Friday, 4 November 2011

Preston's Tithebarn Plan B

Nobody is celebrating the self-destruction of the Tithebarn dream, because it has damaged Preston so much.


We need to learn from the mistakes of the past, rather than continuing with them.

The sad reality is that we let developers run our city for the last 12 years, deliberately holding back other developments because of the prospect of a Tithebarn Shangri La. Our supine approach to the developers got us nothing, it has actually held back and damaged our city.

We need to start differently this time round, beginning by 'throwing open the doors' to Preston people, finding out what they think is important, where they want their city to go, and then building from there.

If we'd done this 12 years ago, the Tithebarn plans might have been more sympathetic, proportional and realisable. Democracy and involvement seems expensive and time consuming, but look at how much cost and time has been lost because we froze out the people.

But according to today's LEP, spearheading the search for 'plan B' will be a group of local businessmen, including those who were behind the now infamous Preston Vision Board.

It was Einstein who defined insanity as when you keep doing the same thing over and over again, and expecting different results. Here we see the council planning to do exactly the same thing, with the very same set of people as before.

The Vision Board revealed it's deep incompetence and lack of grasp of reality with their mad Ribble Barrage scheme, which failed. They compounded this and made themselves a laughing stock with their ludicrous Winckley square scheme, which failed. Now we've experienced the biggest failure of all, with their overblown Tithebarn scheme, yet we're still planning to use the same people and the same methods for 'Plan B'.

The people who live and work near Winckley Square rejected the council's plans, with it's hanging letters, totem poles and fibreoptic lighting displays, and are now meeting together to plan their own much more sympathetic plan for the Square. This is far less likely to fail, because it has buy-in and ownership from the people who care most about the fate of the square, rather than businessmen and consultants who only see the city through the windows of the Tickled Trout hotel.

Is it too much to suggest that this could be done on a far larger scale, involving the people who live and work in the city directly in it's planning journey?
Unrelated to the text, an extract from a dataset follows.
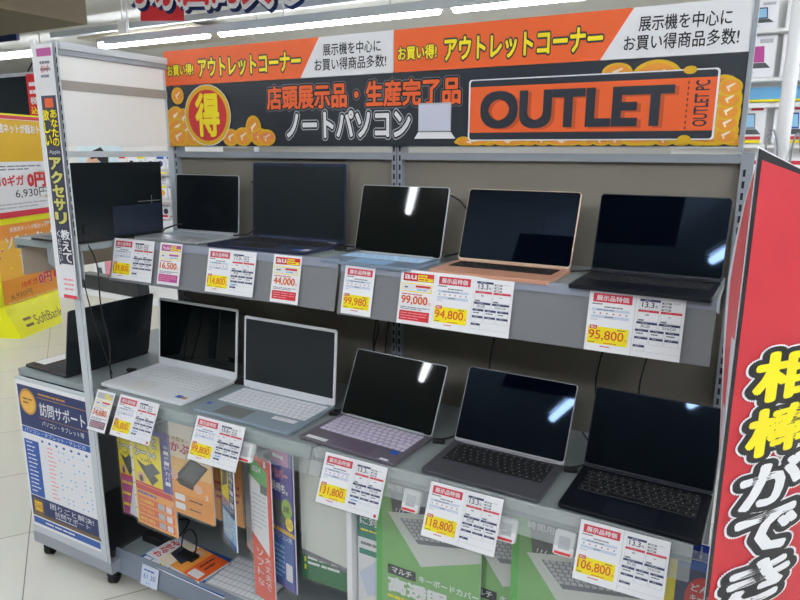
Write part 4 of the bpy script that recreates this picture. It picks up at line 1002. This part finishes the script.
t = thing('television', 'dark wall television with grey frame beyond the yellow stand', 'television', (-7.84, 4.6, H+.21))
b = MB(); b.box(-.2,0,0,.82,.08,.60,mat('tv_frame',(176,178,182),.4)); b.build('frame', t)
b = MB(); b.box(-.2,-.003,.0,.78,0,.56,mat('tv_glass',(24,34,40),.1)); b.build('screen', t)
b = MB(); b.box(-.2,.08,-1.74,.82,.5,.5,mat('pillar_grey',(150,152,156),.6)); b.build('stand', t)
t = thing('tax_sign', 'narrow red vertical sign beside the television', 'sign', (-6.93, 4.5, H+.13))
a = Art(.20, .64, .01, RED, ls=.003)
a.lines(.2,.66,.8,.9,2,WHITE,1,.5,.9)
for k, c in enumerate('税込表示'): a.text(c, .2,.52-.15*k,.8,.64-.15*k, (WHITE,YELLOW,WHITE,WHITE)[k],2,.03)
a.build('printed_board', t)
t = thing('glass_partition', 'grey green panel behind the narrow red sign', 'panel', (-6.62, 4.7, 0)); b = MB(); b.box(0,0,.0,.45,.05,H+.80,mat('teal_grey',(120,142,142),.4)); b.build('board', t)

t = thing('merchandise_wall', 'white pegboard wall of small packages seen through the end rack', 'display fixture', (-4.3, 3.35, 0))
b = MB(); b.box(-.75, 0, 0, 1.1, .05, H+.2, mat('pegboard', (222,220,216), .6)); b.build('pegboard', t)
for z in (-.16, -.36, -.56):
    b = MB(); b.box(-.75, -.06, H+z-.012, 1.1, 0, H+z, mat('peg_ledge', (186,176,172), .6)); b.build('ledge', t)
n_ = 0
for r_, z in enumerate((-.13, -.235, -.33, -.46, -.535, -.72)):
    for c in range(9):
        x = -4.16 + c*.098 + (r_ % 2)*.02
        t = thing('blister_pack', 'tiny white hanging accessory pack on the pegboard, row %s, place %s from the left' % (('top','second','third','fourth','fifth','sixth')[r_], ('one','two','three','four','five','six','seven','eight','nine')[c]), 'package', (x, 3.335, z+H), group='accessory packs on the pegboard')
        a = Art(.085, .09, .012, PAPER, ls=.0012); a.ell(.5, .42, .28, .22, (BLACK, NAVY, GREY, WHITE, ORNG2, LGREY)[rng.randrange(6)], 1, 14); a.rect(.1,.78,.9,.95,(RED,YELLOW,BLUE,LGREY,WHITE)[rng.randrange(5)],1); a.lines(.15,.06,.8,.14,1,GREY,1,.5)
        a.build('printed_card', t)
t = thing('portrait_poster', 'poster with a dark haired person on pale blue, seen above the black laptop', 'poster', (-4.62, 3.341, H-.47))
a = Art(.50, .50, .006, mat('pale_teal_poster', (206, 226, 232), .5), ls=.0012)
a.ell(.34, .66, .16, .20, SKIN, 2); a.poly([(.30,.80),(.34,.92),(.55,.98),(.70,.86),(.70,.66),(.62,.60),(.56,.74),(.44,.82)], BLACK, 3); a.ell(.54, .70, .05, .06, SKIN, 4); a.poly([(.1,0),(.1,.3),(.3,.46),(.6,.46),(.8,.3),(.8,0)], WHITE, 2)
a.build('printed_sheet', t)
t = thing('orange_leaflet', 'orange leaflet beside the portrait poster', 'poster', (-4.10, 3.343, H-.25)); a = Art(.14,.24,.004,WHITE,ls=.0012); a.poly([(0,1),(0,.1),(.5,0),(.5,.4),(.9,.5),(.7,.9),(.9,1)], mat('leaf_orange',(246,160,30),.5),1); a.build('printed_sheet', t)
t = thing('counter_cabinet', 'cream counter cabinet behind the lower black laptops', 'cabinet', (-2.85, 2.75, 0))
b = MB(); b.box(-1.1, 0, .06, .55, .5, H-.93, mat('cream_laminate', (222,216,204), .5)); b.build('body', t)
b = MB(); b.box(-1.12, -.01, H-.93, .57, .52, H-.90, WPANEL); b.build('worktop', t)
b = MB(); b.box(-1.06, .04, 0, .5, .46, .06, SLOT); b.build('plinth', t)
for x, z, c, w, lb in ((-3.80, -.90, LPINK, .12, 'pink boxed earphone pack on the cream counter'), (-3.67, -.90, WHITE, .10, 'white boxed pack right of the pink one on the counter'), (-3.92, -.90, WHITE, .11, 'white boxed pack left of the pink one on the counter')):
    t = thing('boxed_pack', lb, 'package', (x*1.035, 2.98, H+z), group='boxed packs on the cream counter')
    b = MB(); b.box(0,0,0,w,.05,.15,c); b.build('box', t)
    a = Art(w,.15,.001,c,ls=.001); a.ell(.5,.45,.25,.15,RED if c is LPINK else MGREY,1,14); a.rect(.3,.55,.7,.68,RED if c is LPINK else MGREY,1); o = a.build('printed_front', t); o.location=(0,-.0015,0)
t = thing('black_display_box', 'long black box on the cream counter in front of the pink pack', 'box', (-3.64, 2.80, H-.90))
b = MB(); b.prism(rrect(-.31, -.04, .31, .04, .006), 0, .10, BLKLID, .004, M=Matrix.Rotation(R(-4), 4, 'Z')); b.build('box', t)
t = thing('wire_rack', 'dark hanging rack of small packs above the counter boxes', 'rack', (-4.0, 3.10, H-.70)); b = MB(); b.box(0,0,0,.42,.03,.015,SLOT)
for k in range(8): b.box(.01+.05*k,-.03,-.05,.045+.05*k,0,.0,MGREY)

for x in (.01, .40): b.box(x, .005, -.20, x+.01, .02, 0, SLOT)
b.build('rack', t)

# ------------------------------------------------------------------ ceiling furniture
BEAM = mat('dull_beam', (128, 118, 100), .9)
t = thing('ceiling_duct', 'broad dull brown boxed duct under the ceiling, upper left', 'duct', (-9.0, 4.0, H+1.28)); b = MB(); b.box(-4.2, -.6, 0, 2.6, .9, .33, BEAM); b.build('casing', t)
t = thing('ceiling_hatch', 'pale square ceiling panel above the header panel', 'panel', (-7.7, 6.6, H+1.50)); b = MB(); b.box(-.9,-.2,0,1.3,.9,.03,mat('hatch',(196,188,168),.8)); b.build('panel', t)
for k, (y, z) in enumerate(((5.5, 1.20), (5.95, 1.44))):
    t = thing('ceiling_rail', 'long pale grey suspended rail running along the aisle, %s' % ('the nearer' if k == 0 else 'above the lamps'), 'rail', (-3.5, y, H+z), group='suspended ceiling rails')
    b = MB(); b.box(-5.0 if k else -3.4, -.03, 0, 5.5, .03, .07, STEELW)
    for x in (-3., -.8, 1.6, 4): b.cyl((x, 0, .07), (x, 0, CZ-H-z), .007, WPLAST, 8)
    b.build('rail', t)
t = thing('ceiling_truss', 'dark thin steel lattice in the ceiling at upper left', 'truss', (-9, 7.5, H+1.2))
b = MB()
for k in range(5): b.cyl((-2.6+k*.45, 0, 0), (-2.2+k*.45, 0, .38), .014, SLOT, 6); b.cyl((-2.2+k*.45, 0, .38), (-1.8+k*.45, 0, 0), .014, SLOT, 6)
b.cyl((-3, 0, 0), (-.2, 0, 0), .02, SLOT, 6); b.cyl((-3, 0, .38), (-.2, 0, .38), .02, SLOT, 6); b.build('lattice', t)
t = thing('navy_hanging_sign', 'dark navy hanging sign at the top left corner', 'sign', (-8.7, 5.2, H+1.29)); b = MB(); b.box(-.3,0,0,.6,.04,.28,DBLUE); b.cyl((.5,.02,.28),(.5,.02,.33),.01,STEEL,8); b.build('board', t)
t = thing('buyback_hanging_sign', 'hanging sign with huge red and white black-edged characters at the top', 'sign', (-6.05, 5.2, H+1.43))
a = Art(2.5, .50, 0, CHAR, ls=.012)
a.rect(.05,-.2,.30,.1,RED,1)
a.text('ぷ家回的買る', .0,.06,.90,1.3,DBLUE,1,.14,0,.03); a.outlined('ぷ家回的買る', .0,.06,.90,1.3,RED,WHITE,3,.03,.10)
for v in range(len(a.v)): pass
a.v = [(x, y, z - .16*x/2.5*0) for x, y, z in a.v]
o = a.build('printed_board', t)
t.rotation_euler = (0, R(4.5), 0)
t = thing('hanging_tag', 'small white tag hanging from the ceiling left of the big characters', 'sign', (-6.35, 5.3, H+1.25)); b = MB(); b.box(-.08,0,0,.06,.01,.13,WPLAST); b.cyl((0,.005,.13),(0,.005,.37),.008,WPLAST,8); b.build('tag', t)

# ------------------------------------------------------------------ world, camera
w = bpy.data.worlds.new('World'); S.world = w; w.use_nodes = True
bg = w.node_tree.nodes['Background']; bg.inputs[0].default_value = (.9, .95, 1.0, 1); bg.inputs[1].default_value = 0.8

cd = bpy.data.cameras.new('camera'); cam = bpy.data.objects.new('camera', cd); link(cam); S.camera = cam
cd.sensor_fit = 'HORIZONTAL'; cd.sensor_width = 36; cd.lens = 660/800*36; cd.clip_start = .02; cd.clip_end = 60
yaw, pit, rol = R(28.56), R(12.71), R(.23)
F = Vector((-math.sin(yaw)*math.cos(pit), math.cos(yaw)*math.cos(pit), -math.sin(pit)))
Rt = Vector((math.cos(yaw), math.sin(yaw), 0)); U = Rt.cross(F)
R2 = Rt*math.cos(rol) + U*math.sin(rol); U2 = -Rt*math.sin(rol) + U*math.cos(rol)
cam.matrix_world = Matrix(((R2.x, U2.x, -F.x, 0), (R2.y, U2.y, -F.y, 0), (R2.z, U2.z, -F.z, H), (0, 0, 0, 1)))
S.view_settings.view_transform = 'Standard'; S.view_settings.look = 'None'; S.view_settings.gamma = 1; S.view_settings.use_curve_mapping = False
S.view_settings.exposure = 0.42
At some point there has to be some leadership, leadership that says 'leaving it all to the men in suits (and particularly to these men in suits) has failed. Let's try something totally unprecedented, like involving the people of Preston themselves in the destiny of their own city.

1 comments:

Sam Tana said...

You're wrong to think that nobody is celebrating the demise of the Tithebarn scheme; I imagine there's quite a few raising a glass at the wake of a monster which has frozen the heart of Preston for more than a decade, induced fear in our neighbours, cost many millions of pounds of public money to achieve precisely nothing, and driven many small business people who found themselves in its shadow to despair and ruin.

Celebrate? You bet!

As you say, Tithebarn was wrong from day one. It was all about making money, nothing about making a community; all about brutal commerce, nothing about culture. Is the legacy we leave to future generations really to be yet another place to buy overpriced coffee while shopping for fashion and white goods? No thanks!

But you're quite right to say we Prestonians must learn the lessons. The world has changed since the ugly Tithebarn egg was laid in the money-men's offices, and now we can only thank Blackburn and Blackpool for throwing their outrageous spanner in the works and delaying it long enough for it to hatch, ill-formed and mutated as it would undoubtedly have been, and leaving the city centre in an even worse state than it is now.

Preston has been given a second chance, but no-one involved in promoting the Tithebarn debacle should be allowed anything at all to do with cooking up a Plan B.